When Michel, her supervisor, called to ask what else was on the tape, Fowler said there was more newsworthy audio but that she was not going to provide it. They fell into an hour-long discussion about the nature of journalism.

"It's ultimately your decision," Michel recalls saying. "But if you decide not to share it, and you make the decision only to publish what you believe favors Barack Obama, you put me in an impossible position as an editor."

On a flight the next day, "at 32,000 feet, the piece just appeared in my head," Fowler says. But she decided not to submit it for two more days, figuring that if the story appeared in the Huffington Post on Friday it would be "buried" over the weekend -- a common tactic for politicians trying to minimize unfavorable news.

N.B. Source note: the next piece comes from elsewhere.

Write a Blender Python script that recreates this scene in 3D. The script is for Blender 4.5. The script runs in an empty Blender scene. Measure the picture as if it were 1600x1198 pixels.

Instead, she found herself "in the center of a hurricane." By the next morning, "I had an e-mail box full of hate mail, and hate messages on my home phone. . . . There were some crazy people. They were just afraid that I had cooked the Obama goose."

That was just the beginning. Local television crews camped out on her block. Cable news bookers, she says, were "like a pack of rabid dogs that really just wanted a piece of me to fill a little time slot." Fowler's daughter, a college student also named Mayhill Fowler, was also flooded with nasty e-mail. It was a difficult moment for Fowler, and she briefly wrestled with dark thoughts. Soon, though, she snapped out of it.

"I was pretty amazed at the invective," says Jim Fowler. "I'd say she handled all that stress very well. We're both very surprised by the high profile she's achieved. That's been an unhappy byproduct of what she set out to do."

Fowler soldiered on, attempting days later to make sense of the storm she had unleashed. "It's curious," she wrote, "that he often has such a hard time making a connection with many working class Americans. . . . For all his soaring rhetoric, there is a dispassion about him. . . . His Puritanical streak, moreover, while amusing to the press can be off-putting to everybody else."